In 1938, Charlie "Jolly Cholly" Grim was fired as the Cub's manager and replaced by their long time catcher Gabby Hartnett. The Cubs were in fourth place, seven games behind the Pirates at the beginning of September. Under their new manager, the team went 17-3 that month when the Pirates came to town for the final series of the year, ahead by only one and one half games.

Hartnett had several sore arms to contend with on his pitching staff. Perhaps the sorest arm of them all was Dizzy Dean's, who's owner had been struggling with pain all season. Still Hartnett had little choice but to put Dean in to pitch the first game of the series. Diz did OK, pitching eight scoreless innings, but lost his stuff in the ninth. In came reliever Bill Lee who Harnett would later recall: "cut loose with as wild a pitch as I ever saw", allowing the potential tying run to advance to third. But Lee got out of the jam striking out the last batter, getting the save for Dizzy Dean and the Cubs; the final score: 2-1.

September 28, Wrigley Field- The following day, Clay Bryant started for the Cubs, Bob Klinger for the Bucs. In a seesaw battle, Pittsburgh scored two runs in the eighth to take a 5-3 lead, but the Cubs came back with two of their own in the bottom of the frame leaving the game tied going into the ninth.

By that time it was almost 6PM and twilight had set in on the north side of Chicago. The umpires came close to calling the game on account of darkness. They were anxious to get the game in however as they would otherwise have start from scratch the following day as part of a double header as league rules required back in those days.

The Pirates did not score in their half of the ninth. In the bottom of the inning, The Cubs' Phil Cavarretta hit a deep drive to center field that was hauled in by Lloyd Waner. Then Carl Reynolds grounded out. Next up was manager/catcher Hartnett. By this time it was dangerously dark and the game certainly would be called if Harnett didn't get aboard. Now pitching for the Bucs was their stud reliever, Mace Brown. Brown threw Harnett a couple of curves. The Cubs' manager wiffed on the first and managed to foul off the second, just barely. As Brown described it years later:

When he was swinging at one of (the pitches), he just looked like a schoolboy, and I said to myself, I´ll just throw him a better one and strike him out.
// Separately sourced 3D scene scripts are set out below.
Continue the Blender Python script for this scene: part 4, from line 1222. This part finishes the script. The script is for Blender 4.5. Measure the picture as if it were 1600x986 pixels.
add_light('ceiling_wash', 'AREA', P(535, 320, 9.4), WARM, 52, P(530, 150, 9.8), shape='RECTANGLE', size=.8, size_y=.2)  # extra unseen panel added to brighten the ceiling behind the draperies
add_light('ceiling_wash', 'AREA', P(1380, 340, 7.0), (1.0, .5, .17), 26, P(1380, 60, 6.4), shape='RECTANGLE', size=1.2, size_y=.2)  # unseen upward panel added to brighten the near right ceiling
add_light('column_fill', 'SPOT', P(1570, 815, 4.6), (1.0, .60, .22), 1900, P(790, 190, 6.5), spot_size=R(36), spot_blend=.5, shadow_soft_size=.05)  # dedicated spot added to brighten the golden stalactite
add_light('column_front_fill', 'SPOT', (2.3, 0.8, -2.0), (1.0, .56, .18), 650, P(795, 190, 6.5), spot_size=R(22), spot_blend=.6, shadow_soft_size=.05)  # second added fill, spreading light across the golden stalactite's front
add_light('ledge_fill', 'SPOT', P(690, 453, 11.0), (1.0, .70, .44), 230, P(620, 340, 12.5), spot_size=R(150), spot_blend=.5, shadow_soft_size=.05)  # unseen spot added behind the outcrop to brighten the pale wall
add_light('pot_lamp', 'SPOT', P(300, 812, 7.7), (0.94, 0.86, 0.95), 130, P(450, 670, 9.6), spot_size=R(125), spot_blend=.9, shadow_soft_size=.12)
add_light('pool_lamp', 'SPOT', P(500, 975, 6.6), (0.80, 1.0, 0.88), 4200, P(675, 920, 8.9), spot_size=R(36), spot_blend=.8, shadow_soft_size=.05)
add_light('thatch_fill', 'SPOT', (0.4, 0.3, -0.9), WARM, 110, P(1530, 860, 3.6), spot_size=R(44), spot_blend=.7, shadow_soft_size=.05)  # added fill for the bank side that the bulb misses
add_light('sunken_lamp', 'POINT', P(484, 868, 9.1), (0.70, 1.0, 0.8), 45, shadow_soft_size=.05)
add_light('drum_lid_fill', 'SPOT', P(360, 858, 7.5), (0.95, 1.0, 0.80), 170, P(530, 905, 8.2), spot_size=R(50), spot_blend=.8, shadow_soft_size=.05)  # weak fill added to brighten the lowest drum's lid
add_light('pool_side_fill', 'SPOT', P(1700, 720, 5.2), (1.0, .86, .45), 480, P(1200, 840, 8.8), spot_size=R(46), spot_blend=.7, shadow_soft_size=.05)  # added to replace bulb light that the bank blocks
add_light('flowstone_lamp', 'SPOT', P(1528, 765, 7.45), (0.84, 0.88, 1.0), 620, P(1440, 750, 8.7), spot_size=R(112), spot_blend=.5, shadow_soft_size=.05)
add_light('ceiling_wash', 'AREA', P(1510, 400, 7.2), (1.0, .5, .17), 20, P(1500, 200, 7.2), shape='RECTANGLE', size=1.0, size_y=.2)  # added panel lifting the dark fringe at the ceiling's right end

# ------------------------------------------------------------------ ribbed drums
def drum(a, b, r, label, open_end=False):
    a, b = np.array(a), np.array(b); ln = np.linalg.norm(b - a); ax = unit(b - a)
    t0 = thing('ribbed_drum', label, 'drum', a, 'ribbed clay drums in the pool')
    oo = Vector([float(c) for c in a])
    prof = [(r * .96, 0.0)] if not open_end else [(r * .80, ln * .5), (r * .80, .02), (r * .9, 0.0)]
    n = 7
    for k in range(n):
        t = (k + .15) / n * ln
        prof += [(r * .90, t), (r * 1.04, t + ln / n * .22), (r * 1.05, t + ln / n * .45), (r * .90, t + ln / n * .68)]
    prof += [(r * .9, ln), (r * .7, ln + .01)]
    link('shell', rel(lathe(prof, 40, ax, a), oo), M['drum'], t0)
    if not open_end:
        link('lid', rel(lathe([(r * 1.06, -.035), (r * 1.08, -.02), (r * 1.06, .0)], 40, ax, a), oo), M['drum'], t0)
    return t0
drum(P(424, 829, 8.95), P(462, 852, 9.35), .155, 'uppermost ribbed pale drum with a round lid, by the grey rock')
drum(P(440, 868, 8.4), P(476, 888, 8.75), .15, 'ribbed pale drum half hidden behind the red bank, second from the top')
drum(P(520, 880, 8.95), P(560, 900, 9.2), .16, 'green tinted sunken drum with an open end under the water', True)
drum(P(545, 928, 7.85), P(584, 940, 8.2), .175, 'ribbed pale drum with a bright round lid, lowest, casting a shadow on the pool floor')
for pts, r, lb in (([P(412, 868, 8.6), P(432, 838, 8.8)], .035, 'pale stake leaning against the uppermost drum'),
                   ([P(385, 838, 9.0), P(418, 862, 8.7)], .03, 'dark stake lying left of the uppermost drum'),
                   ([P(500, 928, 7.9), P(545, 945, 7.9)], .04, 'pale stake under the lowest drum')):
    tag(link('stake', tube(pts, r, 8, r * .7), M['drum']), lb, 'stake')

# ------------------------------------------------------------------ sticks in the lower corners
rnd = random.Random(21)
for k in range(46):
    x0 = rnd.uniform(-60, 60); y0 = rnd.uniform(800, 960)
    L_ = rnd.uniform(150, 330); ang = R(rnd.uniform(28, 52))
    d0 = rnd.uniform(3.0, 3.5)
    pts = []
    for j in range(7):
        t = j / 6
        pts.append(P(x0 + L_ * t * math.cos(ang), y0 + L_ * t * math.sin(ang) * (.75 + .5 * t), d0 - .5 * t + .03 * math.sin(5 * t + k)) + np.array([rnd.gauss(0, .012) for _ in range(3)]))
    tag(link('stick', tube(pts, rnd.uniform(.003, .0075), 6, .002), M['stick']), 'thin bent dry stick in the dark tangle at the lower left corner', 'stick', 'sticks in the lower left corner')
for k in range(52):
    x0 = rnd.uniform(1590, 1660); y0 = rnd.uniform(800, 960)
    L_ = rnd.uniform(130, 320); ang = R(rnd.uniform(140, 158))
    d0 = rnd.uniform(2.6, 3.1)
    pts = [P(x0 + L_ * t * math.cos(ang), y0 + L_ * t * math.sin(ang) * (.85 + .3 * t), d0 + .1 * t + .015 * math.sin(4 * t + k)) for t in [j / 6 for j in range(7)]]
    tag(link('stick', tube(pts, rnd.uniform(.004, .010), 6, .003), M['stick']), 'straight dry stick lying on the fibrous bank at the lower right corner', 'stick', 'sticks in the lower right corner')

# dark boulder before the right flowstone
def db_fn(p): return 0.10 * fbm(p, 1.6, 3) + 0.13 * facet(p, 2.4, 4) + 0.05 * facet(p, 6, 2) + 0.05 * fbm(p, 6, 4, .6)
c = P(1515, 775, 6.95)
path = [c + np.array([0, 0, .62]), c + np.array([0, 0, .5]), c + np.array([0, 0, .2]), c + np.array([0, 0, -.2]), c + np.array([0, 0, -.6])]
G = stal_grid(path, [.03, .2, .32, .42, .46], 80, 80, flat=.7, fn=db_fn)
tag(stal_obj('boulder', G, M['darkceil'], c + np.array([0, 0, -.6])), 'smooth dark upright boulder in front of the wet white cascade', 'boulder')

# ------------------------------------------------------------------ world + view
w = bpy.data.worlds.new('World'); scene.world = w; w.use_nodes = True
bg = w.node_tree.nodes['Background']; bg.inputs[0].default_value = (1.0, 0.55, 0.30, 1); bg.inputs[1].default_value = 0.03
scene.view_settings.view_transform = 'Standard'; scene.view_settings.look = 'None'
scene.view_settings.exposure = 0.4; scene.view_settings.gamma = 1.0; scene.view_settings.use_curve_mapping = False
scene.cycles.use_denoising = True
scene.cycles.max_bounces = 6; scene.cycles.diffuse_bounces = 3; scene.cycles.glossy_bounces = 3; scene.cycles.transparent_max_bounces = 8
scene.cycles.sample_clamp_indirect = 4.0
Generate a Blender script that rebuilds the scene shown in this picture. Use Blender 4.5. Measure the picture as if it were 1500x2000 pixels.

Unfortunately for Brown, the thrid pitch was not a better one. Here's how Harnett described it:

I swung with everything I had, and then I got that feeling... you get when the blood rushes out of your head and you get dizzy.

He didn´t mention how he managed to see the ball let alone make contact, but make contact he did and the ball ended up in the left center bleachers. It was so dark at the time, the only players on the field who realized what had happened at that instant were Mace Brown and Gabby Harnett.

Soon everyone in the park realized what happened and half of them it seemed accompanied Harnett as he circled the bases.

That home run which has gone down in history as "The Homer in the Gloamin'" vaulted the Cubs over the Pirates by one half a game. They would win 10-1 the next day, taking the series and the pennant away from the Pirates.

The Cubs would go on to be swept by the Yankees in the World Series, but the 1938 season would forever be remembered for that pennant race and Hartnett's home run, perhaps the single greatest moment in Chicago baseball history.